- _Supplied data_:
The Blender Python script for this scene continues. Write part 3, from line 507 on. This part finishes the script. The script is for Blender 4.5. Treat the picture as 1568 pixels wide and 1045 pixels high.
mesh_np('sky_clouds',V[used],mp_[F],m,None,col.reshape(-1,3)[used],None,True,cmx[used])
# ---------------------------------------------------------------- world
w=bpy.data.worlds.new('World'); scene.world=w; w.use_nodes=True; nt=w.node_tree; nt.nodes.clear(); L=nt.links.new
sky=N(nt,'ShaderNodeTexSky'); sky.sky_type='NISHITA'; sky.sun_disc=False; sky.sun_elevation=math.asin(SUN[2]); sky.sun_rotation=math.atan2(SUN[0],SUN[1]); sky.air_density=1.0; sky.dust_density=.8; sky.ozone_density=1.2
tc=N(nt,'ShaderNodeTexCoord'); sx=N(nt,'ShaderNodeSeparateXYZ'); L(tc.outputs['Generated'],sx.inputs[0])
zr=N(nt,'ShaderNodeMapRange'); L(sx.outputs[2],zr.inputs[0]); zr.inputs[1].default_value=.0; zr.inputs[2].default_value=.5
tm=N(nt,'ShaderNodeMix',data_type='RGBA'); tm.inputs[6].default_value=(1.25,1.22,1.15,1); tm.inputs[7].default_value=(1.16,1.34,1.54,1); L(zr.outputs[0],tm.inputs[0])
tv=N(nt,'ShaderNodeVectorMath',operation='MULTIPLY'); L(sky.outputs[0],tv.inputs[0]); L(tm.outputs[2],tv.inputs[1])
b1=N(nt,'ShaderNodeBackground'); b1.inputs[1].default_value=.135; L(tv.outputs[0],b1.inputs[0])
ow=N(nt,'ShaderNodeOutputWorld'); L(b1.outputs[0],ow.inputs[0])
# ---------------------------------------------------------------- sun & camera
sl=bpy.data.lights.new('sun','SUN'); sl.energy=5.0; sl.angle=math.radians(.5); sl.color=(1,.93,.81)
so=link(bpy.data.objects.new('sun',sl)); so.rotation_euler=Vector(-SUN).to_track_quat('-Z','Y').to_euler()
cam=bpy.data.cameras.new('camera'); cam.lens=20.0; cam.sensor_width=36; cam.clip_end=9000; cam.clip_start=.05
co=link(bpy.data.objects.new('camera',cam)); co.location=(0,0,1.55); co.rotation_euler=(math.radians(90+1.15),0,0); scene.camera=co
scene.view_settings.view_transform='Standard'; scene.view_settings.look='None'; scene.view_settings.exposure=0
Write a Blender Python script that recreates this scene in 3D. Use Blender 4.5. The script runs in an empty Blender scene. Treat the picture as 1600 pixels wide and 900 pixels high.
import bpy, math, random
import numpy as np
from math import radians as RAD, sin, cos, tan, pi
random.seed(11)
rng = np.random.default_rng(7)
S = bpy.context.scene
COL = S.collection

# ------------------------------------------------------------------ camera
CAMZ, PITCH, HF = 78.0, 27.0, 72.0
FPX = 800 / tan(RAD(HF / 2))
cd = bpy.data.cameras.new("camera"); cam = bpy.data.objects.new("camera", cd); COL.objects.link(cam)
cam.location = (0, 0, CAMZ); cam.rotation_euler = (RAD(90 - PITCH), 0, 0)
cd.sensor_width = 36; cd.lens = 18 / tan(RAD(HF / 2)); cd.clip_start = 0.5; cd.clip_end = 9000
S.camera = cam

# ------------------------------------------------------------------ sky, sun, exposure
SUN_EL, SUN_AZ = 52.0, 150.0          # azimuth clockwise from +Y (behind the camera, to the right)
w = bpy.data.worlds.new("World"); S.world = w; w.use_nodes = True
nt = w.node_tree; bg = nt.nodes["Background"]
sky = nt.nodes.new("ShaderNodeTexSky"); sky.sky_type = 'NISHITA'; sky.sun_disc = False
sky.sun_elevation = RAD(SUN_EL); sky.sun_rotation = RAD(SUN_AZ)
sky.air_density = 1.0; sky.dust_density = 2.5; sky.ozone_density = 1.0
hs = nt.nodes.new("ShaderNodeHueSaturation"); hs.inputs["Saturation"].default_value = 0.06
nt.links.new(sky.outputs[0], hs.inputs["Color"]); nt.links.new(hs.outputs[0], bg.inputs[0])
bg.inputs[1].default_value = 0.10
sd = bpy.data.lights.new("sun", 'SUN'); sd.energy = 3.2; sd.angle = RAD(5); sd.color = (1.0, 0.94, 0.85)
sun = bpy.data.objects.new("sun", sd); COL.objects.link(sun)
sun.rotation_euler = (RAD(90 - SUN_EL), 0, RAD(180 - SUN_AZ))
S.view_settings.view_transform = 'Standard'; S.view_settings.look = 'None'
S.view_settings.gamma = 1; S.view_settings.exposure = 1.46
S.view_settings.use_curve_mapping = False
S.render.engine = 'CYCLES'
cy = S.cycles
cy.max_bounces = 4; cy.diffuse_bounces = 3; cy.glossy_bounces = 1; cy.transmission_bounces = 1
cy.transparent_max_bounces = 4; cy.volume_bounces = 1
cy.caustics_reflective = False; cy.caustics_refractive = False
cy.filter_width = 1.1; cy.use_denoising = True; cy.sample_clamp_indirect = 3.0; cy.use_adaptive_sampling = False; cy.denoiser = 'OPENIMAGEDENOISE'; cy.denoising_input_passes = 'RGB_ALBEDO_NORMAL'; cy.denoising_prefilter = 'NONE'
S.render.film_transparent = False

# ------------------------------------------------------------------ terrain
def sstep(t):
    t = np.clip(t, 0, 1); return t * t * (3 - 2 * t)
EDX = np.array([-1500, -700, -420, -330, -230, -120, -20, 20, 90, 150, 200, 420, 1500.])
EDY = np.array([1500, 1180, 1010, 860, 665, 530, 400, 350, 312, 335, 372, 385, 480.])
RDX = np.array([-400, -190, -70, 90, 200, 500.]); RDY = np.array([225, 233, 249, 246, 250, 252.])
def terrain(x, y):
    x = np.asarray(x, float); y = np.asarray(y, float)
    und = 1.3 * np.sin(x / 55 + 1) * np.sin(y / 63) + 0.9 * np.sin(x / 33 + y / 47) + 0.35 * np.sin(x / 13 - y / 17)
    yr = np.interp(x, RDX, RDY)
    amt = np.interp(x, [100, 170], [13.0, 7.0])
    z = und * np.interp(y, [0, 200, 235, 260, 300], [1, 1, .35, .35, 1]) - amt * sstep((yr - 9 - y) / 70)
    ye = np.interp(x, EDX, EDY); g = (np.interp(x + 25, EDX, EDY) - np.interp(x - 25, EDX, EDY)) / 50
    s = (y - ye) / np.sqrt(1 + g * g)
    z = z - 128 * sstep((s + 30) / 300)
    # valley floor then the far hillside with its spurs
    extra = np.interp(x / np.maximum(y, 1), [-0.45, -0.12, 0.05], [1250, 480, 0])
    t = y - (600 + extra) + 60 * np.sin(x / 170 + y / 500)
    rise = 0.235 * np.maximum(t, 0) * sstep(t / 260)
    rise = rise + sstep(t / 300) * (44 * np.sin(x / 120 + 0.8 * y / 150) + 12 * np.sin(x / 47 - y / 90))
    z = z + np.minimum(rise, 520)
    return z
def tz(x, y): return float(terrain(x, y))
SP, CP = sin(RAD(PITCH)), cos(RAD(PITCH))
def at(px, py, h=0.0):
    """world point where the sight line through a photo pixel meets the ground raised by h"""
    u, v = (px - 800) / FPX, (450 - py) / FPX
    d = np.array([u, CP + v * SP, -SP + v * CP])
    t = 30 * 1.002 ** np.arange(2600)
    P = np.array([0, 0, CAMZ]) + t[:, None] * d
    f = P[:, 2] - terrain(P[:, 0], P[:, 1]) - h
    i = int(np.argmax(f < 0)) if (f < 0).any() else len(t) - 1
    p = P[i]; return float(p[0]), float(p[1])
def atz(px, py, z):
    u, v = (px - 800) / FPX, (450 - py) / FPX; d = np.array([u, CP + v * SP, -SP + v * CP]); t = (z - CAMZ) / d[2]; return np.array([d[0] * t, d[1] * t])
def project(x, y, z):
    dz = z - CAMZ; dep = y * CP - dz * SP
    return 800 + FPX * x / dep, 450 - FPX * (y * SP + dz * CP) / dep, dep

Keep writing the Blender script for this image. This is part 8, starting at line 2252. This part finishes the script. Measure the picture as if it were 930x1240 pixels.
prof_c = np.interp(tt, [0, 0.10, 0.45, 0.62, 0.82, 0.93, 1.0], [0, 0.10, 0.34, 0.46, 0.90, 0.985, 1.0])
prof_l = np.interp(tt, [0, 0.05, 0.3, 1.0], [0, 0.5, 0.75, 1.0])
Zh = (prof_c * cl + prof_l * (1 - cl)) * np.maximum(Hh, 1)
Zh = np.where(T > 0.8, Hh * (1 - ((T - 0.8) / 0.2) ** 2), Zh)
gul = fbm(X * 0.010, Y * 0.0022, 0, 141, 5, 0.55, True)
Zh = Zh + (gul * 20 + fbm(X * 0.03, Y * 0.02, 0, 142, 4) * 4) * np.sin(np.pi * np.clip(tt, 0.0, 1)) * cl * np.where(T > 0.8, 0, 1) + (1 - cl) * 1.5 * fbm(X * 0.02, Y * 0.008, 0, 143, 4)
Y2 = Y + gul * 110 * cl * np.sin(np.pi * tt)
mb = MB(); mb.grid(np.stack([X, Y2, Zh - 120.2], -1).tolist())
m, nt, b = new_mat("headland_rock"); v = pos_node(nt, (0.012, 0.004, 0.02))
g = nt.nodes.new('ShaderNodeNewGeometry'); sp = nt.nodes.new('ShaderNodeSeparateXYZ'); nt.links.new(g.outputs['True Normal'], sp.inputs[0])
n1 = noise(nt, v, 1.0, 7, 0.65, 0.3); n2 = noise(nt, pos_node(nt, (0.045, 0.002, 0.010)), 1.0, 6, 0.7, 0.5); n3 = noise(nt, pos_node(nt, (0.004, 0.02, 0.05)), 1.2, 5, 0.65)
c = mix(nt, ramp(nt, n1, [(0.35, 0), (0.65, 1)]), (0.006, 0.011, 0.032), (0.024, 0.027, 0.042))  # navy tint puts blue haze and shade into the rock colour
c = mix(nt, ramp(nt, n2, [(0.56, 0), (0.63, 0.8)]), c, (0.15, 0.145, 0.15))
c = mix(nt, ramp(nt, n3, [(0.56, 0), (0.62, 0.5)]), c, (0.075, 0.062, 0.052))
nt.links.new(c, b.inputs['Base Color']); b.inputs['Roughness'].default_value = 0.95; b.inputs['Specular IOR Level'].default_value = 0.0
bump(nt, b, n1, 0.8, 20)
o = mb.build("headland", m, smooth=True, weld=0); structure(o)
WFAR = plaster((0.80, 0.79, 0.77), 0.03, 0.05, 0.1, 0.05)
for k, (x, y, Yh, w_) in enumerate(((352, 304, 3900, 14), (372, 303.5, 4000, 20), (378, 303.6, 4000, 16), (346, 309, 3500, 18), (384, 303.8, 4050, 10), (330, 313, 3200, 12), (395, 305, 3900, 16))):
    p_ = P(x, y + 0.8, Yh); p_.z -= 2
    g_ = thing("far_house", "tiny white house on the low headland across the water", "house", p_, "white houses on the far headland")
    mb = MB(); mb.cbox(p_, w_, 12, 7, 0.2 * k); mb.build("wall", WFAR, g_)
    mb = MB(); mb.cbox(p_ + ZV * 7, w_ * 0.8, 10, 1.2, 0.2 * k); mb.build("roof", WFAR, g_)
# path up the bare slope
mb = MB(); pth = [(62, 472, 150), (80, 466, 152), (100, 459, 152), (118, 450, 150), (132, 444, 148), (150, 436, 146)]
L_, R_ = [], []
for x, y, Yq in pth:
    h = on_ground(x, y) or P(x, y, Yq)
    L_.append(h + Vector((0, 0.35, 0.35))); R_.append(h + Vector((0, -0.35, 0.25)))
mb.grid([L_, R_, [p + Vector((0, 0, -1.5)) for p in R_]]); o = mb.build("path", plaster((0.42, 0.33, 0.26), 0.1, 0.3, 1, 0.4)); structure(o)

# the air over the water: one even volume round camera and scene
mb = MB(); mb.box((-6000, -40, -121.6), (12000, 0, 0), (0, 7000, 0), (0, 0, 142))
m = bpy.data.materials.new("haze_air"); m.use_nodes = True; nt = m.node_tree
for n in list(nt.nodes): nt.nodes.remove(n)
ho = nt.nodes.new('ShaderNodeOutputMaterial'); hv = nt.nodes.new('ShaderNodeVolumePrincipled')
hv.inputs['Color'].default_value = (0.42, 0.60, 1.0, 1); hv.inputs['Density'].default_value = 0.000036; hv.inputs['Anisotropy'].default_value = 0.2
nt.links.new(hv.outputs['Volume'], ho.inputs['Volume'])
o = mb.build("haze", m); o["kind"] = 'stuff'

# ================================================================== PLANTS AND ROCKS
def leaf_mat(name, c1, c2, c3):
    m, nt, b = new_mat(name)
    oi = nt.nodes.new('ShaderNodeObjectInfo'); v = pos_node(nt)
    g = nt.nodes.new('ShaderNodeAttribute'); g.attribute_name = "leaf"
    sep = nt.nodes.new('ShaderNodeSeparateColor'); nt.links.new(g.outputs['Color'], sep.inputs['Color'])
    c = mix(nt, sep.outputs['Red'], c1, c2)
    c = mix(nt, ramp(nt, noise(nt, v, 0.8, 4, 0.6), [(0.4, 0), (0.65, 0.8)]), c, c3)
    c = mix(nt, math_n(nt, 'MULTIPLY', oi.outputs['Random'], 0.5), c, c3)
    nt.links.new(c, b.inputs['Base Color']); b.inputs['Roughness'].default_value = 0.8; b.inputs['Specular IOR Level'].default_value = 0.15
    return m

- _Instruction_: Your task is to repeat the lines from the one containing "Write a Blender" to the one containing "S.camera = cam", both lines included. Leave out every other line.

- _Response to this exercise_:
Write a Blender Python script that recreates this scene in 3D. Use Blender 4.5. The script runs in an empty Blender scene. Treat the picture as 1600 pixels wide and 900 pixels high.
import bpy, math, random
import numpy as np
from math import radians as RAD, sin, cos, tan, pi
random.seed(11)
rng = np.random.default_rng(7)
S = bpy.context.scene
COL = S.collection

# ------------------------------------------------------------------ camera
CAMZ, PITCH, HF = 78.0, 27.0, 72.0
FPX = 800 / tan(RAD(HF / 2))
cd = bpy.data.cameras.new("camera"); cam = bpy.data.objects.new("camera", cd); COL.objects.link(cam)
cam.location = (0, 0, CAMZ); cam.rotation_euler = (RAD(90 - PITCH), 0, 0)
cd.sensor_width = 36; cd.lens = 18 / tan(RAD(HF / 2)); cd.clip_start = 0.5; cd.clip_end = 9000
S.camera = cam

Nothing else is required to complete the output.